America’s democracy needs fixing.

This is its nature, not its fault. Any population-management system is an experiment. People and circumstances change. Today’s concerns are not yesteryear’s. We must always be tinkering, adjusting. Originalists are fools or fiends – like those sly-dogs who insist on the Bible’s inerrancy. Moses’ challenges shepherding a stateless tribe across a killing desert are not ours.

Democracy is failing in America for one reason: “We the people” aren’t participating in this government “of the people.” We’ve lost faith in our ability to influence results. We deputize representatives to govern for us and – guess what? – unsupervised these supposed public servants turn greedy miscreants. How many politicians resent and evade public scrutiny except at election time, when they scheme to keep their jobs with well-orchestrated lies. How many noisy (small d) democrats are wannabe autocrats. Just bamboozle their supporters and all will be well.

Don’t let the surge of enthusiasm for the Harris-Walz candidacy console you, that we the people see the light when push comes to shove. Yes, we seem to be awakening from our decade-long grumpy political torpor; yes, Harris and Walz seem to be real-deal small-d democrats committed to doing their best for all; but still, some forty percent of Americans favor a proven huckster thug to lead them (who’s bonkers to boot). Support for Trump indicts today’s democracy, just as support for Hitler discredited the Weimar Republic. If this mendacious mischievous monarchical sleazebag is a suitable captain for our ship of state, democracy isn’t seaworthy and we should board some safer vessel.

How to fix democracy? Make “we the people” believe we matter. Make self-governance an exciting chance, not a tiresome chore. Force plutocrats to behave like pluralists not puppeteers. Insist on truth in public discourse. Make every vote count, not just a handful in Nevada or Georgia (go, Georgia!). Make voting fair and feasible. Institute universal conscription so all learn to serve.  Resist, wherever it pops up (and it pops up everywhere), the tyranny of the minority.

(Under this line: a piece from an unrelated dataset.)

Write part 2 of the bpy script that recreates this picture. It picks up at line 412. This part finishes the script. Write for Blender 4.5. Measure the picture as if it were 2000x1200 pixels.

Publicize the benefits of America, to counteract its detractors: celebrate our luck, not just bemoan our lack. Purge politics of money: public service should not mean (please note, Justice Thomas) self-service.

I could go on – but you get the idea. Pie in the sky, you say? Fat chance?

Granted, the swine who swill at the American trough – billionaires and their minions – will oppose any abatement of their advantages. But the whole idea of democracy is that we the people get to design our own government. There’s nothing that can’t be done if we the people insist. The dead hand of precedent should be impotent against the popular will. To fix democracy we must, first, recognize it needs fixing, and then, get to work on this heroic project.

Perhaps the most exciting data-points of this exciting hour are the number of new contributors to political campaigns – many of them younger voters and minorities – and the increases in voter registration among the same crowd. It’s as if, with the sudden Harris ascendancy, an alarm bell ejected indifferent and cynical Americans from their settled dread. Hurray. But the Italians have a saying, “Una rondine non fa primavera – One swallow doesn’t make it spring.” Neither does one vote – or one Act Blue contribution – repair democracy. We must, first, trounce the plutocrats and their stooges November Fifth, gaining power enough to effect vital change (and yes, I said “trounce”). Then we must begin the work of reshaping democracy to do what we the people seek, not succumb like galley-slaves, doing what we’re told.

Possible? Yes. Easy? Hardly. Nothing worthwhile is.